Céticos objetam: se a solar, a eólica e a nuclear de nova geração são tão boas, por que ainda não substituíram todas as usinas a gás e carvão? Porque leva tempo para ir da primeira à 64ª casa do tabuleiro de xadrez. Hoje, a energia limpa responde por mais de 40% da geração elétrica global. A transição parece lenta apenas porque é exponencial — e estamos vivendo seus estágios iniciais.
O fundador da BloombergNEF, Michael Liebreich, ilustrou isso recentemente. Ele argumenta que, se a demanda global de energia crescesse 2% ao ano, as renováveis 5% (uma estimativa conservadora) e os combustíveis fósseis preenchessem a diferença, o uso de fósseis cairia para menos do que os níveis de 2025 até 2045. Em 2065, seriam eliminados.
Diferente do primeiro boom das tecnologias limpas nos anos 2000, desta vez a economia delas funciona sem subsídios. Um BYD de US$ 13.000 (R$ 73.800) movido a energia solar e eólica barata tem melhor relação custo-benefício do que um veículo de US$ 22.000 (R$ 125.000) movido a gasolina subsidiada.
O Ocidente ainda não perdeu o futuro. Lembre que, quando as montadoras japonesas superaram as americanas no início dos anos 1980, começaram a construir fábricas na América do Norte e na Europa. O conhecimento se espalhou. Detroit se adaptou e melhorou.
Agora, porém, os Estados Unidos recorrem a tarifas para proteger seus setores automotivo e energético do “desconto limpo”. Talvez o Canadá escolha outro caminho. Por que não convidar a BYD a construir uma fábrica de veículos elétricos no Canadá, aproveitando suas vantagens de custo e produção, para atender os mercados norte-americano e europeu? Imagine uma picape elétrica realmente acessível fabricada em Ontário — símbolo não de protecionismo, mas de renovação industrial pragmática. Isso não deixaria um legado melhor do que guerras tarifárias em torno de tecnologias que logo se tornarão obsoletas?
O prêmio fóssil só vai crescer. As tecnologias limpas em breve se fundirão com inteligência artificial, robótica, materiais avançados, energia de fusão, química de carbono com valor agregado, redes inteligentes, bioquímicos e manufatura circular. A cadeia de valor entre mineração, reciclagem de minerais e venda de produtos acabados será altamente automatizada e elevará a produtividade a níveis inéditos.

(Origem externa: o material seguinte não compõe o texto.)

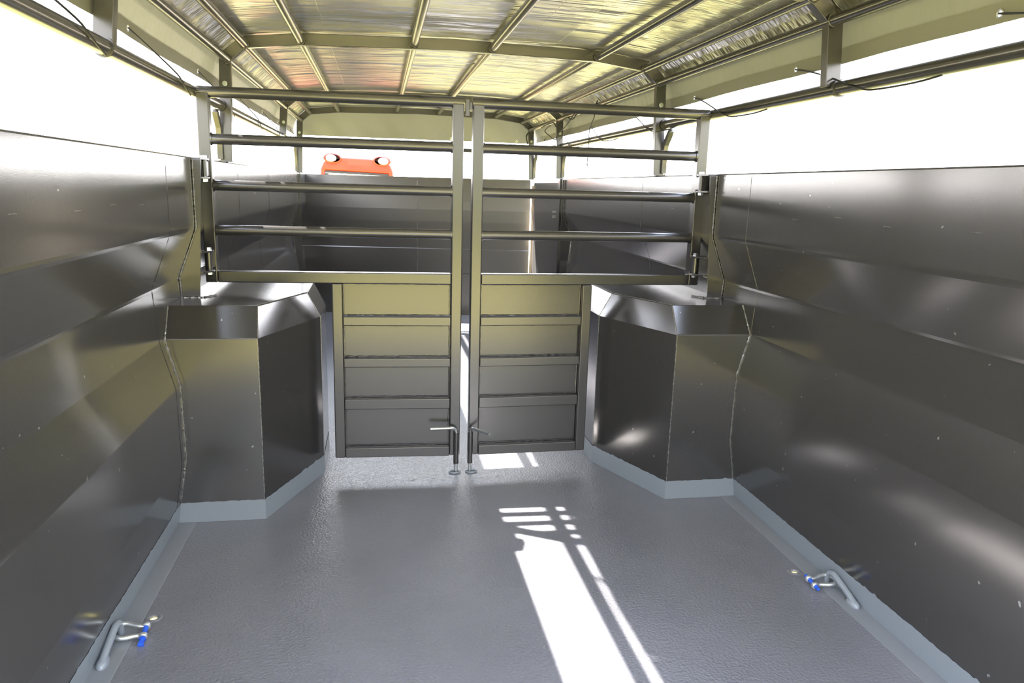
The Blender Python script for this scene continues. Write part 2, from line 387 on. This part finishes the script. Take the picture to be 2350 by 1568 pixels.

Esses não são conceitos de ficção científica. Empresas reais nesses segmentos estão levantando grandes volumes de capital para escalar e comercializar suas tecnologias.

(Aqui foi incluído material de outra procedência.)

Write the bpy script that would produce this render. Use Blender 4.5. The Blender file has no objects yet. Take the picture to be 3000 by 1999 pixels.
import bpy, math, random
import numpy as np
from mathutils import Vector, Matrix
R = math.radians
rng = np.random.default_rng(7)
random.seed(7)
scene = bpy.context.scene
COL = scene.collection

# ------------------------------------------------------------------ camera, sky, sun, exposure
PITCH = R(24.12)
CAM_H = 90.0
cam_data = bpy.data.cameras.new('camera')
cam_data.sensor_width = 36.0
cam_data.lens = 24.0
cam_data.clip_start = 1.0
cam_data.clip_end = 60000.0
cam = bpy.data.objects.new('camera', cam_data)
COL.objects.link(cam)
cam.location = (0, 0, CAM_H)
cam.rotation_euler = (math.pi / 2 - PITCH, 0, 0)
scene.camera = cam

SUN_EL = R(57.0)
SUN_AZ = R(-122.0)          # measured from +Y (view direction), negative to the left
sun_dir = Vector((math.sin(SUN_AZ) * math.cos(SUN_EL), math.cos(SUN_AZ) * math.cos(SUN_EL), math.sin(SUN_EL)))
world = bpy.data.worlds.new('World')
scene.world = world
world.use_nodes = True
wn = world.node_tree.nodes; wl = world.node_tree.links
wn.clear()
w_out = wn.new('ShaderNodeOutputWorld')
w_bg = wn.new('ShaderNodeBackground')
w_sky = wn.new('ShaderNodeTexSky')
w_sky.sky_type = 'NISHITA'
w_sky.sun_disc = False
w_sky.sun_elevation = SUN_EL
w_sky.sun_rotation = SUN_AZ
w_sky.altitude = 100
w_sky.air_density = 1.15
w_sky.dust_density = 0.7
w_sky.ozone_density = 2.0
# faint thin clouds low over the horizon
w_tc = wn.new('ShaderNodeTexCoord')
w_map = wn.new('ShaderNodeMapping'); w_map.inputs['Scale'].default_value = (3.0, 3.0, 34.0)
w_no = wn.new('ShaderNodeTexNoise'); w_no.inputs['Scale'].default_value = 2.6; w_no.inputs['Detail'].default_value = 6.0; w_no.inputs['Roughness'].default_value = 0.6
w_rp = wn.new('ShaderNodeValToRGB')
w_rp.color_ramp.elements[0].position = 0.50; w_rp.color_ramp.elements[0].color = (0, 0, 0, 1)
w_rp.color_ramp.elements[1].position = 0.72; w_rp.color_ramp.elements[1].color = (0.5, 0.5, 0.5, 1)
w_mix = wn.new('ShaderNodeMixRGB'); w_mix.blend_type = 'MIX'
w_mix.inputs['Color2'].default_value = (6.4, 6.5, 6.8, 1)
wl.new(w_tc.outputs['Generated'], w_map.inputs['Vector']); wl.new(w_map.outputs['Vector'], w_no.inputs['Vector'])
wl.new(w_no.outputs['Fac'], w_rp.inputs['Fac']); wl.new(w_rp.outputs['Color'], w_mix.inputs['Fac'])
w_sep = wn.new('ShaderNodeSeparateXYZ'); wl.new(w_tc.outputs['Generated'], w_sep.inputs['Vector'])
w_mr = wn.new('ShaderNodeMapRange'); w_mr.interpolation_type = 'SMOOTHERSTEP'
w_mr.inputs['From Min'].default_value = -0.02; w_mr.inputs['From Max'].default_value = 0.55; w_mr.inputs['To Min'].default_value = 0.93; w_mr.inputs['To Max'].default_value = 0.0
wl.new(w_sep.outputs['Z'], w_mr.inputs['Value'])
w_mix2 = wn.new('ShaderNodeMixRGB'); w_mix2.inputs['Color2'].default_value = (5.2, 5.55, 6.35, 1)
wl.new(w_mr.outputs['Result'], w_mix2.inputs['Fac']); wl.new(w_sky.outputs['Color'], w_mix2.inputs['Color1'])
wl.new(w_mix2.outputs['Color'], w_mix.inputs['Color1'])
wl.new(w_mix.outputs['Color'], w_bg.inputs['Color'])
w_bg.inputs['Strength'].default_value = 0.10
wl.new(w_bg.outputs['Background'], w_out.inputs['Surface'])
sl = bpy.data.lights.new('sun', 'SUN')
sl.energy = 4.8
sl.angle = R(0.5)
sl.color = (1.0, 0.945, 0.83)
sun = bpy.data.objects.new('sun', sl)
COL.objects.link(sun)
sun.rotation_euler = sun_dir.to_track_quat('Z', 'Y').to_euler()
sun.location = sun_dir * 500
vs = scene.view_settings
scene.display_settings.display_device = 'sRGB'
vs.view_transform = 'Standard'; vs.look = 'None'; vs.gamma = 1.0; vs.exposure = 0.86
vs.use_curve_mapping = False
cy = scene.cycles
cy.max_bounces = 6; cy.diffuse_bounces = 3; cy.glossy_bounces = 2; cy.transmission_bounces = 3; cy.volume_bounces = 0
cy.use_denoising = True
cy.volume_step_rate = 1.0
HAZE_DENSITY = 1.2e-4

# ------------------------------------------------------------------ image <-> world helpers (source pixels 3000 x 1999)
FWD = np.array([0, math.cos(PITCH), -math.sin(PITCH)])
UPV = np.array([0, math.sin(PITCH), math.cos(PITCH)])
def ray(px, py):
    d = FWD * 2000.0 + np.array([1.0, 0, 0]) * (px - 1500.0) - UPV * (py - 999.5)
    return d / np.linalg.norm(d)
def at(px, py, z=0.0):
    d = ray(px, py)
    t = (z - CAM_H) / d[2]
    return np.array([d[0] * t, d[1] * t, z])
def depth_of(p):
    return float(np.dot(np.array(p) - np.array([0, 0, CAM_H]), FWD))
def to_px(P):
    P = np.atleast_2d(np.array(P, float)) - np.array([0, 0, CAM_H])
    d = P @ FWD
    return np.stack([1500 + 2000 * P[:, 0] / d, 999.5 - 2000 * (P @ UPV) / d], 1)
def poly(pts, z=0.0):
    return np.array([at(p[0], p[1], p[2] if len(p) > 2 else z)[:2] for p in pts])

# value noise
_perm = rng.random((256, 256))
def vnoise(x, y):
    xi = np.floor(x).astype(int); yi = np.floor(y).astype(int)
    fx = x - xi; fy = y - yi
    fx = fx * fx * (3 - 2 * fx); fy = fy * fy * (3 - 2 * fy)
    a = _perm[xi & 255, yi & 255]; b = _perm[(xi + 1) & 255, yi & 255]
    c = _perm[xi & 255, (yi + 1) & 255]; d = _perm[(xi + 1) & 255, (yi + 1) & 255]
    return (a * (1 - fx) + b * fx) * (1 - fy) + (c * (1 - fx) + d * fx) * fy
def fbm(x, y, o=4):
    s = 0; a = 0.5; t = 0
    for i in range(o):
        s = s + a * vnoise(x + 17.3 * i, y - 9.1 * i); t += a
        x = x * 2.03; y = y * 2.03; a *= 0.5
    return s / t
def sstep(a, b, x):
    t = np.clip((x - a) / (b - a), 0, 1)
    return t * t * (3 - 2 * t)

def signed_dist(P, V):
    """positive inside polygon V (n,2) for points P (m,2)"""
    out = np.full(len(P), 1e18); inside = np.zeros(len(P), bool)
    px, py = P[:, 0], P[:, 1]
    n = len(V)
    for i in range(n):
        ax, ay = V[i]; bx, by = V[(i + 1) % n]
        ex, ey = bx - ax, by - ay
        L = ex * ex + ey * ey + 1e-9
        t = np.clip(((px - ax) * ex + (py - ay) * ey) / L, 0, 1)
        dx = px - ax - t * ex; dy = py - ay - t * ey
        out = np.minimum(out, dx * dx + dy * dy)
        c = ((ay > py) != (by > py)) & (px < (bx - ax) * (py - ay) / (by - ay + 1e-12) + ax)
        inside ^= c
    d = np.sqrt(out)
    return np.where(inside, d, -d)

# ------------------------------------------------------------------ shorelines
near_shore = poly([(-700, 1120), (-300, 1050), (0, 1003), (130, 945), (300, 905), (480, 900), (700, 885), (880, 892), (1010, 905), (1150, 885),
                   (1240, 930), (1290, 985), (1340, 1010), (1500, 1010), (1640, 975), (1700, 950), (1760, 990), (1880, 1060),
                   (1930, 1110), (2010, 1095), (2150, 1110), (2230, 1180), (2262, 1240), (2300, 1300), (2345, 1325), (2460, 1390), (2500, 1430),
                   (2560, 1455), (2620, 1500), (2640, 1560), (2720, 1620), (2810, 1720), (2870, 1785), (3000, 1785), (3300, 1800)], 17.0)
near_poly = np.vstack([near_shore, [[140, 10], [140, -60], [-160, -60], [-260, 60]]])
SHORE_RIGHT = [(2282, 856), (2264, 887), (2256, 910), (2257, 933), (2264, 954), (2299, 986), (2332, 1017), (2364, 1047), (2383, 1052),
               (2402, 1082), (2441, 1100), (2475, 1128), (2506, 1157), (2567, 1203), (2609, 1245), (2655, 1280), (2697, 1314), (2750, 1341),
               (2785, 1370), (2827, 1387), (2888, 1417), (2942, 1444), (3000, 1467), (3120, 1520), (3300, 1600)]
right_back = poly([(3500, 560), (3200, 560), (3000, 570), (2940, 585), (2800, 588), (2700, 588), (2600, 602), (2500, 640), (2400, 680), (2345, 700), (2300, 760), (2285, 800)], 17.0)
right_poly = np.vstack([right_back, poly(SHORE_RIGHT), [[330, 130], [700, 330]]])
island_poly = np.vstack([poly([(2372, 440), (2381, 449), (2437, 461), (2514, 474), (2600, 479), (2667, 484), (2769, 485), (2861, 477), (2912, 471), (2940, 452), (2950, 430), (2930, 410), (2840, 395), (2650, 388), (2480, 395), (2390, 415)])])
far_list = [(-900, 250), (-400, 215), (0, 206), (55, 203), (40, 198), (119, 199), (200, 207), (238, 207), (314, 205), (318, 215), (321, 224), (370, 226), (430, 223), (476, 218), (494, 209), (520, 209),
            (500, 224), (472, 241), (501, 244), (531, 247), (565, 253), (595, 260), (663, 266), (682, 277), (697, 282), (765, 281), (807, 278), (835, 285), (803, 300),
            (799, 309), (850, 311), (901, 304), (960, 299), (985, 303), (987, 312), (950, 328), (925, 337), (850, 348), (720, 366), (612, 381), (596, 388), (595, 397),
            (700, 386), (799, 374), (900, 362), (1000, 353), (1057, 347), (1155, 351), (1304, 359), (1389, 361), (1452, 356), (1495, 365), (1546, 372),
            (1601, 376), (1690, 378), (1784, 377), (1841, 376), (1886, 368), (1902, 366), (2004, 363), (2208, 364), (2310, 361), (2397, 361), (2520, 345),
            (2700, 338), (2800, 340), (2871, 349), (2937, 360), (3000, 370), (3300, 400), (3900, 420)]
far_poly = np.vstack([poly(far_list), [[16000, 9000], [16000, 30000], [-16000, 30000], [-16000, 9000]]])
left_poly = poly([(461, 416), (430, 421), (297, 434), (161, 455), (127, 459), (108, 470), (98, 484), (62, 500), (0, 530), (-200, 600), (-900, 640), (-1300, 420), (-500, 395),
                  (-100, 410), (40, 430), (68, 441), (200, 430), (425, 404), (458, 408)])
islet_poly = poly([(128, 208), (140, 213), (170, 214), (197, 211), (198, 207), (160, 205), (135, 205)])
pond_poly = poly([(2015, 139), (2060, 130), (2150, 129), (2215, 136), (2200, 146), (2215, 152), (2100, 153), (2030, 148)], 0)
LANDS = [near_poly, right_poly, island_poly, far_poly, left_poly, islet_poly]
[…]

Dependendo do setor, essa transformação levará alguns anos ou, no máximo, duas a três décadas. Mas agora é imparável. O desafio para os investidores é o timing. Muitos temem que, se investirem nas tecnologias atuais de solar, eólica e baterias nos próximos cinco anos, percam as mais eficientes que surgirão em 10 a 20 anos. O segredo é equilibrar investimentos de curto e longo prazo. Ninguém quer escassez de energia no presente nem ativos encalhados no futuro.

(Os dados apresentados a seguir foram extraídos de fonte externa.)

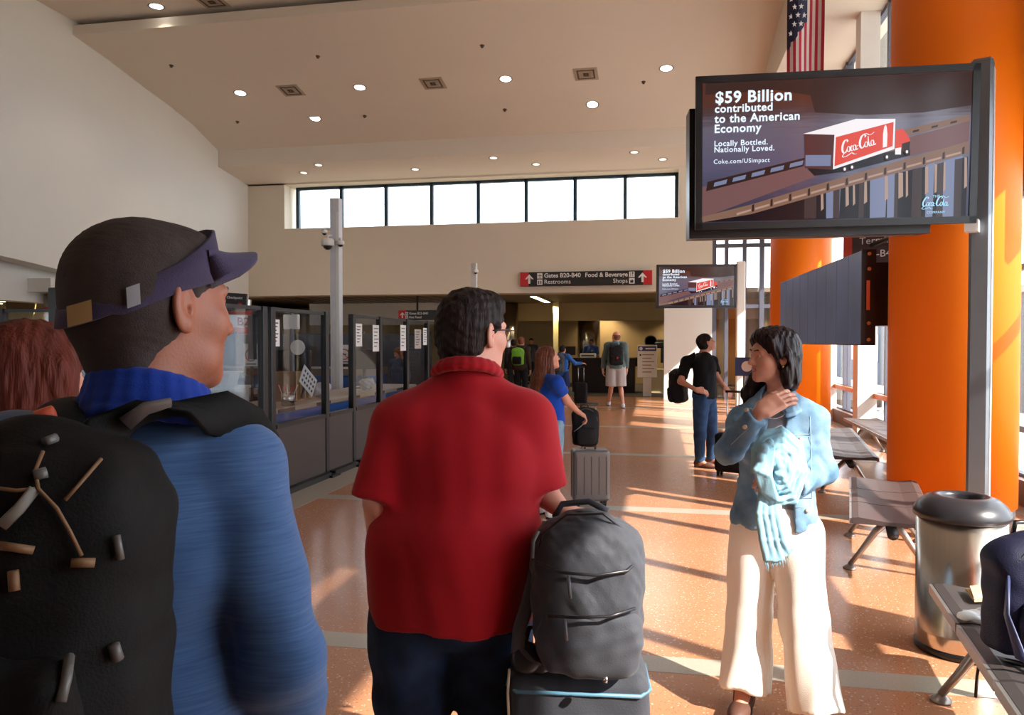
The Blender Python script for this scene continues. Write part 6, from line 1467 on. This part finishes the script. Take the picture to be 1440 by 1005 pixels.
ribbon('shoulder_strap', [(772, 735, 2.30), (760, 765, 2.26), (752, 810, 2.22), (742, 850, 2.20), (730, 885, 2.19), (728, 915, 2.19), (748, 935, 2.19), (768, 932, 2.20)], .020, BAGG)
ribbon('shoulder_strap', [(768, 750, 2.37), (772, 800, 2.35), (772, 860, 2.34), (768, 905, 2.33)], .018, BLKP)
ribbon('strap_tail', [(752, 855, 2.20), (754, 870, 2.19), (757, 880, 2.19)], .008, BLKP, .6)
c2 = at(747, 925, 2.20); t2 = thing('headphones', 'black round headphones hanging at the side of the suitcase', 'headphones', c2)
for dx, dz, dy in ((-.015, 0, 0), (.02, -.012, .03)):
    MB().lathe([(.0001, -.02), (.035, -.02), (.045, -.01), (.045, .012), (.036, .022), (.0001, .018)], 24).build('ear_cup', BLKP, t2, True, Matrix.Translation((dx, dy, dz)) @ Matrix.Rotation(1.2, 4, 'X') @ Matrix.Rotation(.4, 4, 'Y'))
MB().tube([(-.02, 0, .03), (-.012, .03, .075), (.02, .05, .075), (.03, .04, .02)], .008, 8).build('headband', BLKP, t2, True)
MB().tube([tuple(Vector(at(716, 940, 2.20)-c2)), tuple(Vector(at(714, 975, 2.20)-c2)), tuple(Vector(at(716, 1020, 2.20)-c2))], .004, 6).build('cable', mat('pale_cable', (206, 190, 160), .5), t2, True)
# navy backpack on the nearest bench
c = at(1452, 905, 2.80); c[2] = .47
t, P_, R_ = backpack(c, math.radians(-18), .34, .44, .24, 'navy backpack sitting on the nearest bench at the right edge', cloth('navy_nylon', (24, 26, 50), .3, 260, .6), seed=121, vox=.007)
MB().tube([Vector(R_@A_([-.15, -.06, .30])), Vector(R_@A_([-.19, -.10, .18])), Vector(R_@A_([-.17, -.14, .05])), Vector(R_@A_([-.10, -.16, .01]))], .018, 8, flat=((0, 0, 1), .35)).build('side_strap', mat('navy_strap', (52, 60, 96), .45), t, True)
MB().tube([tuple(Vector(at(1378, 925, 2.85)-c)), tuple(Vector(at(1374, 950, 2.85)-c)), tuple(Vector(at(1372, 980, 2.85)-c))], .006, 6).build('loose_strap', BLKP, t, True)
MB().tube([Vector(R_@A_([-.10, -.16, .01])), tuple(Vector(at(1384, 922, 2.85)-c))], .010, 6).build('strap_end', BLKP, t, True)
q = onz(1374, 838, .46); t = thing('paper_bag', 'folded kraft paper bag lying on the nearest bench', 'bag', (q[0]+.02, q[1], .462), .3)
b = MB(); b.prism([(-.09, -.07, .0), (.12, -.06, .0), (.13, .07, .0), (-.02, .08, .0)], (0, 0, .012)); b.build('folded_bag', mat('kraft', (206, 170, 128), .8), t); b = MB(); b.prism([(-.085, -.06, .012), (.10, -.05, .012), (.115, .055, .03), (-.01, .065, .02)], (0, 0, .006)); b.build('top_fold', mat('kraft2', (214, 184, 146), .8), t)
q = onz(1378, 872, .46); F = Field(); F.ell((0, 0, .012), (.075, .05, .014), None, 0).ell((.05, .01, .02), (.05, .05, .022), None, .02).ell((-.05, -.01, .012), (.04, .025, .012), None, .02)
ob = F.mesh('paper_napkin', .006, PAPER, None, waves(131, .007, .05, 5)); ob.location = (q[0], q[1], .466); setp(ob, 'crumpled white napkin lying on the nearest bench in front of kraft bag', 'napkin')
# black backpack worn by the visor man
p = VP; c = at(52, 985, .86); toph = at(78, 588, .86)[2]; bh = .54; c[2] = toph-bh
R = rotm(math.radians(-14)); t = thing('backpack', 'black hiking backpack with tan cords and buckles on the visor man', 'backpack', c)
P = lambda x, y, z: c+R@A_([x, y, z])
BB = cloth('black_pack', (13, 12, 12), .12, 300, .75)
F = Field(); F.box(P(0, .02, bh*.45), (.128, .10, bh*.45), R, .07, 0).ell(P(0, .01, bh*.80), (.120, .11, bh*.20), R, .06).ell(P(0, -.05, bh*.40), (.12, .09, bh*.36), R, .05); F.mesh('bag_body', .007, BB, t, waves(141, .006, .11, 6), loc=c)
F = Field(); F.box(P(0, -.12, bh*.33), (.10, .035, bh*.26), R, .03, 0).ell(P(0, -.13, bh*.34), (.095, .045, bh*.25), R, .03); F.mesh('front_pocket', .007, BB, t, waves(142, .004, .08, 5), loc=c)
CRD = mat('cord_tan', (120, 88, 58), .6); BUK = mat('buckle_grey', (96, 94, 92), .35)
def pr(name, pts, r, m, fl=None): MB().tube([Lp(q) for q in pts], r, 8, flat=fl).build(name, m, t, True)
def Lp(q):
    # a point of the bag's front, from a pixel; the bag's own surface gives the depth
    v, n = hit(body_, q[0], q[1], .006)
    v2, n2 = hit(pock_, q[0], q[1], .006)
    if v2 is not None and (v is None or (v2-Vector(CAM)).length < (v-Vector(CAM)).length): v = v2
    if v is None: v = Vector(at(q[0], q[1], .74))
    return v-Vector(c)
body_ = [q for q in t.children if q.name.startswith('bag_body')][0]; pock_ = [q for q in t.children if q.name.startswith('front_pocket')][0]
pr('cord', [(60, 640), (50, 665), (55, 690), (80, 715), (98, 745), (115, 780)], .002, CRD); pr('cord', [(140, 650), (115, 680), (92, 705)], .002, CRD); pr('cord', [(0, 688), (25, 692), (50, 690)], .002, CRD)
pr('webbing', [(50, 690), (30, 715), (5, 740)], .006, mat('webbing_grey', (120, 114, 106), .6), ((0, 0, 1), .35))
for pts, r, m in (([(62, 628), (78, 622)], .005, BUK), ([(48, 672), (66, 668)], .006, BUK), ([(2, 766), (48, 772)], .0045, CRD), ([(100, 790), (132, 790)], .005, CRD), ([(20, 800), (22, 830)], .005, CRD), ([(160, 752), (166, 785)], .004, BUK), ([(155, 905), (162, 925)], .006, BUK), ([(92, 930), (80, 985)], .005, BUK)):
    pr('buckle', [pts[0], ((pts[0][0]+pts[1][0])/2, (pts[0][1]+pts[1][1])/2), pts[1]], r, m)
for nm, pts, w_ in (('shoulder_strap', [(120, 660, .92), (145, 615, .95), (190, 584, .99), (250, 575, 1.02), (305, 580, 1.08), (345, 597, 1.16), (372, 630, 1.26), (380, 720, 1.32)], .034), ('shoulder_strap', [(70, 640, .93), (78, 600, .99), (88, 578, 1.05), (100, 566, 1.12), (90, 580, 1.22)], .030)):
    MB().tube([Vector(at(*q)-c) for q in pts], w_, 12, flat=(tuple(unit(RT*.35+FW*.9)), .3)).build(nm, BB, t, True)
MB().tube([Vector(at(176, 596, .955)-c), Vector(at(205, 574, .965)-c), Vector(at(240, 566, .98)-c)], .018, 8, flat=(tuple(unit(RT*.35+FW*.9)), .3)).build('strap_pad', mat('pad_grey', (92, 84, 80), .7), t, True)
MB().tube([Vector(at(52, 588, .955)-c), Vector(at(76, 580, .96)-c)], .010, 8).build('orange_tag', mat('tag_orange', (206, 88, 56), .6), t, True)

Em um mercado mais livre, as empresas ocidentais provavelmente já teriam respondido à concorrência da China. E, se não pudessem vencê-la, teriam se aliado a ela.
Mas na nova oligarquia protecionista dos Estados Unidos, magnatas bilionários não querem concorrência. Seu pior pesadelo seria o governo impor uma divisão à la Standard Oil para estimular a competição. Preferem usar desinformação, redes sociais privadas e doações políticas (em criptomoedas ou dinheiro convencional) para excluir inovadores estrangeiros e domésticos. Contanto que se curvem ao chefe e lhe ofereçam alguns brilhos de presente, ele manterá os defensores da concorrência afastados.
Essa pseudodemocracia protecionista inevitavelmente fracassará em atender à vontade e às necessidades da maioria. Quando norte-americanos e europeus perceberem que existem produtos e serviços melhores, mais limpos e mais baratos em outros lugares, virão desilusão e agitação. Espera-se que os sistemas democráticos consigam desarmar essa bomba social a tempo e pacificamente.
O prêmio verde está morto. Os países que conseguirem produzir energia limpa, acessível e abundante dominarão o próximo século — atraindo centros de dados, viabilizando novas indústrias, melhorando a manufatura e atraindo todo o capital necessário. Aqueles que se agarram a subsídios fósseis e à inércia burocrática perderão competitividade, empregos e influência — lentamente no início, mas exponencialmente depois de 2030.
A expansão global das tecnologias limpas já está em curso. O Ocidente deve ter coragem de encarar essa realidade e agir de acordo.